◆ Data extract:

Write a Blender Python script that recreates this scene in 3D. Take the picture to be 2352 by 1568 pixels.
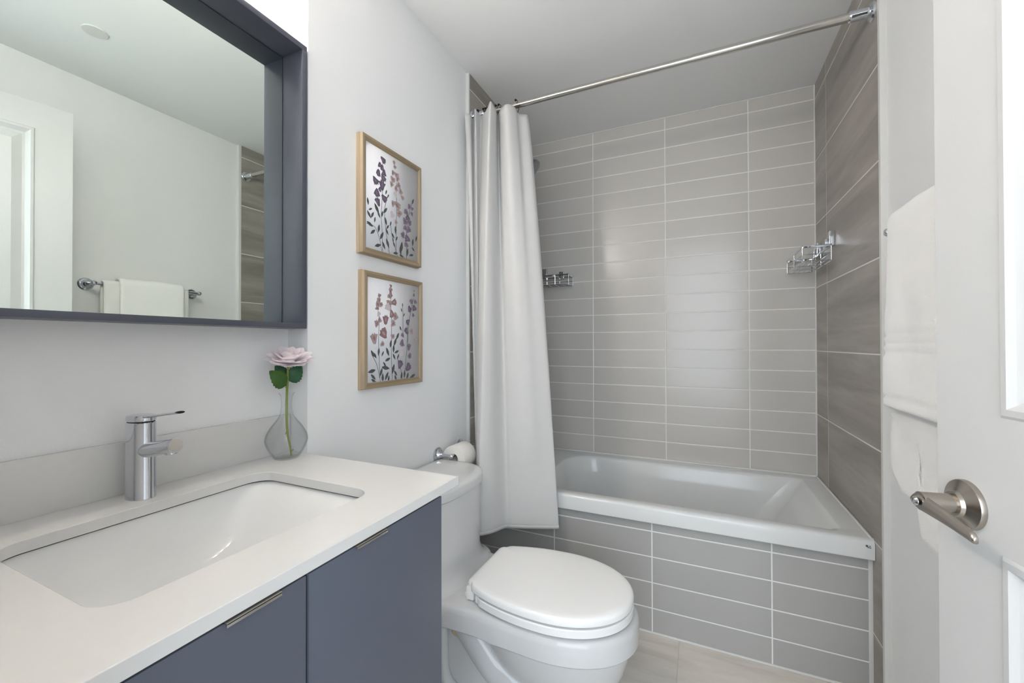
import bpy, bmesh, math, random
from mathutils import Vector, Matrix, noise
from math import sin, cos, pi, sqrt, radians

for o in list(bpy.data.objects):
    bpy.data.objects.remove(o)
S = bpy.context.scene
COL = S.collection
EYE = 1.166                                   # camera height above the floor; heights below are floor-based

# ------------------------------------------------------------------ camera
yaw, pitch, roll = 0.426361, 0.007447, -0.002137
fw = Vector((-sin(yaw)*cos(pitch), cos(yaw)*cos(pitch), sin(pitch)))
rt = Vector((cos(yaw), sin(yaw), 0)); up = rt.cross(fw)
r2 = rt*cos(roll) + up*sin(roll); u2 = up*cos(roll) - rt*sin(roll)
cam_d = bpy.data.cameras.new('camera'); cam = bpy.data.objects.new('camera', cam_d); COL.objects.link(cam)
cam_d.sensor_fit = 'HORIZONTAL'; cam_d.sensor_width = 36; cam_d.lens = 947.779/2352*36
cam_d.clip_start = 0.01; cam_d.clip_end = 50
M = Matrix((r2, u2, -fw)).transposed().to_4x4(); M.translation = (0, 0, EYE)
cam.matrix_world = M
S.camera = cam

# ------------------------------------------------------------------ colour, world, lights
S.view_settings.view_transform = 'Standard'; S.view_settings.look = 'None'
S.view_settings.gamma = 1; S.view_settings.use_curve_mapping = False
S.view_settings.exposure = 1.0
W = bpy.data.worlds.new('hall_daylight'); S.world = W; W.use_nodes = True
W.node_tree.nodes['Background'].inputs[0].default_value = (0.89, 0.955, 1.0, 1)
W.node_tree.nodes['Background'].inputs[1].default_value = 0.55

def area(name, loc, target, sx, sy, power, col):
    l = bpy.data.lights.new(name, 'AREA'); l.shape = 'RECTANGLE'; l.size = sx; l.size_y = sy
    l.energy = power; l.color = col
    o = bpy.data.objects.new(name, l); COL.objects.link(o); o.location = loc
    o.rotation_euler = (Vector(target) - Vector(loc)).to_track_quat('-Z', 'Z').to_euler()
    return o
# daylight from the hall outside the open doorway behind the camera
area('hall_window_light', (0.25, -1.30, 1.55), (-0.15, 1.6, 1.2), 2.4, 2.2, 33.5, (0.80, 0.90, 1.0))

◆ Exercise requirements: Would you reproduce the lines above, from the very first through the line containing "EYE = 1.166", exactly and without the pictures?

◆ Answer to the exercise:
Write a Blender Python script that recreates this scene in 3D. Take the picture to be 2352 by 1568 pixels.
import bpy, bmesh, math, random
from mathutils import Vector, Matrix, noise
from math import sin, cos, pi, sqrt, radians

for o in list(bpy.data.objects):
    bpy.data.objects.remove(o)
S = bpy.context.scene
COL = S.collection
EYE = 1.166                                   # camera height above the floor; heights below are floor-based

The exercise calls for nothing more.